Irgendwo in den Bergen Israels singt ein einfaches jüdisches Mädchen ein Lied. Eine andere Frau hört mit. Beide sind schwanger. Beide Frauen wissen, dass sie ihre Kinder in eine Welt hineingebären müssen, in der die Kinder der Armen nichts gelten. Und dennoch ist es ein Lied voller Hoffnung und Freude, das dieses Mädchen singt:

„Meine Seele preist die Größe des Herrn und mein Geist jubelt über Gott, meinen Retter. Denn auf die Niedrigkeit seiner Magd hat er geschaut. Siehe, von nun an preisen mich selig alle Geschlechter. Denn der Mächtige hat Großes an mir getan und sein Name ist heilig. (Lukasevangelium, 1, 46-49).

Maria ist groß, weil Gott auf sie geschaut hat. In einem Lied fängt das Unmögliche an sich zu ereignen: Gott kommt in die Welt. Näher, intimer, unbegreiflicher als je zuvor. Maria zeigt, was das für uns bedeutet: Er will Platz nehmen in unseren Herzen. Er hat Maria berührt, mitten in ihrem Leben. Und sie hat sich berühren lassen, und so gelingt es ihr, aus ihrer Mitte heraus zu antworten:
„Meine Seele preist die Größe des Herrn...“

Als Jüdin steht Maria in einer langen Tradition mutiger Frauen voller Hoffnung und Glaubenskraft. Für ihr Lied schöpft sie aus dem Schatz der Texte, in denen schon früher die Größe Gottes besungen wurde, und das Staunen darüber, dass immer wieder einfache Menschen Trägerinnen und Träger seiner Großtaten waren. Als zutiefst von Gott berührte kommt in ihrem Lobgesang ihre Hoffnung zum Klingen. Ihre Hoffnung darauf, dass das „oben“ und „unten“ in der Welt Gottes nicht mehr gelten. Dass die Willkür der Mächtigen ihr Ende findet. Dass die Kleinen erwählt sind und Beachtung finden. Dass der Himmel über ihnen aufgeht:

Er erbarmt sich von Geschlecht zu Geschlecht über alle, die ihn fürchten. Er vollbringt mit seinem Arm machtvolle Taten: Er zerstreut, die im Herzen voll Hochmut sind; er stürzt die Mächtigen vom Thron und erhöht die Niedrigen. Die Hungernden beschenkt er mit seinen Gaben und lässt die Reichen leer ausgehen. (Lukasevangelium 1, 50-53).

Maria verkündet Gott als den, dessen Machttat das Erbarmen ist. Berührt von seinem Versprechen vertraut sie, weil all das nun anfängt als Zeichen für das Ende der alten Zeit.

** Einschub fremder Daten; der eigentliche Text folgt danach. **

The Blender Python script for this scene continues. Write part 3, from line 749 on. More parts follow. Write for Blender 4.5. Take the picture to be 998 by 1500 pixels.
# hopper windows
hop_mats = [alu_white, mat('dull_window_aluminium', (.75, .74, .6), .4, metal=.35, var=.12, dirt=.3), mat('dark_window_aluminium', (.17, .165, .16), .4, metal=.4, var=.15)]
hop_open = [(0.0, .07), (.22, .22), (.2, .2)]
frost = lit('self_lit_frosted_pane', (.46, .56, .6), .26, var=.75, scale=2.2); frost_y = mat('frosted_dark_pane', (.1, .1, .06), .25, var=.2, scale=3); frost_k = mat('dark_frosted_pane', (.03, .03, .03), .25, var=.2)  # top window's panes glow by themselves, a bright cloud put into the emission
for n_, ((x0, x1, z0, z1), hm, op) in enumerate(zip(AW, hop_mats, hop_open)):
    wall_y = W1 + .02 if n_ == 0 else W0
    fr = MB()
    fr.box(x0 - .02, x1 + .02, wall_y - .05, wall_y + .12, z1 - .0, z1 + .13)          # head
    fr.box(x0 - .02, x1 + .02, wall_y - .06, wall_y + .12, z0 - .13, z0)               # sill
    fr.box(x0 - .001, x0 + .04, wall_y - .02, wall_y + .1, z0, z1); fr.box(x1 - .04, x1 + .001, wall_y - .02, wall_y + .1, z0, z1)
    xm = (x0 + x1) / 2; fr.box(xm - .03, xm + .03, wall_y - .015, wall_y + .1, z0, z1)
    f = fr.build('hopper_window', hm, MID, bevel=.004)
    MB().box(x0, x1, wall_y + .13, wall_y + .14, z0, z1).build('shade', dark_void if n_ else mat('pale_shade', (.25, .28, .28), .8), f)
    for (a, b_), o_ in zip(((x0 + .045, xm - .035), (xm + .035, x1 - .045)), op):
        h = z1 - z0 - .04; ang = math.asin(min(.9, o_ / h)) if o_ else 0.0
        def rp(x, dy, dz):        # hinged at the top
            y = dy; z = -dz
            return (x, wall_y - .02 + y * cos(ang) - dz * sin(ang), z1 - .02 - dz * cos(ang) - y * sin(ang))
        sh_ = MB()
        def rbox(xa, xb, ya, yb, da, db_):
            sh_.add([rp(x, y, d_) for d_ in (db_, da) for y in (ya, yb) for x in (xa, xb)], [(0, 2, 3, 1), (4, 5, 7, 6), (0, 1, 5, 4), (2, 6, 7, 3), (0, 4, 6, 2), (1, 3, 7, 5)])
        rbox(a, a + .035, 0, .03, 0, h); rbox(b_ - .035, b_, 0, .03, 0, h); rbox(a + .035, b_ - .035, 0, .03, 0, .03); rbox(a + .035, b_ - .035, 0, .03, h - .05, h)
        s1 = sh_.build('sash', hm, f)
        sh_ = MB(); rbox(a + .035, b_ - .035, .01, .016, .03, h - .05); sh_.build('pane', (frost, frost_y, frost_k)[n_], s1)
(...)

Maria singt aus Dankbarkeit und wir beten ihr Lied, das wir das Magnifikat nennen, heute weiter. Mit diesem Gesang endet im Stundengebet der Kirche die Vesper überall auf der Welt.

Maria singt aus persönlicher Dankbarkeit, aber sie singt nicht für sich allein. Sie singt als eine der Niedrigen dieser Welt, die die Sprache derer spricht, die Solidarität und Mit-Leidenschaft brauchen. Mit ihrem Lied ergreift sie Partei für die vielen, die für Gerechtigkeit eintreten und gegen Habgier und Macht, die in der Entwürdigung und Sklaverei der anderen bestehen.

Dieses Lied hat in den Ohren der Armen dieser Welt einen besonderen Klang, zum Beispiel in Lateinamerika, in Mexiko. Der Legende nach erscheint hier im Jahre 1531 einem christlich gewordenen Indianer die „Liebe Frau von Guadalupe“. Sie erscheint auf einem den Indios heiligen Hügel, begleitet von Musik, für die Indios das Mittel göttlicher Kommunikation. Ein Einheimischer hört Maria in seiner eigenen, unterdrückten Sprache sprechen. Hier ist der meistbesuchte Marien- Wallfahrtsort der Welt entstanden. Rund 20 Millionen Pilger besuchen jedes Jahr diesen Ort am Stadtrand von Mexiko-Stadt.

Mit ihrem Lied ergreift Maria Partei für die Armen dieser Welt. Für die vielen, de für Gerechtigkeit eintreten und gegen Habgier und Macht, die in der Entwürdigung und Sklaverei anderer bestehen,Sie singt für die Armen, die Trauernden, die Gewaltfreien, die Barmherzigen, die Friedensstifterinnen und Friedensstifter. Für die, die reinen Herzens sind. Für alle, die hungern und dürsten nach Gerechtigkeit.

Heute dürfen wir mit einstimmen, in Marias Gesang auf die Größe Gottes und ein Fest feiern, das von Lebensfreude und Optimismus geprägt ist, auch wenn wir in diesen Zeiten von zerstörerischen Kräften umgeben sind, denn Gott bringt uns, wo und wie auch immer, mit Seele und Leib an einen sicheren Ort, an dem es kein „unten“ und „oben“ gibt.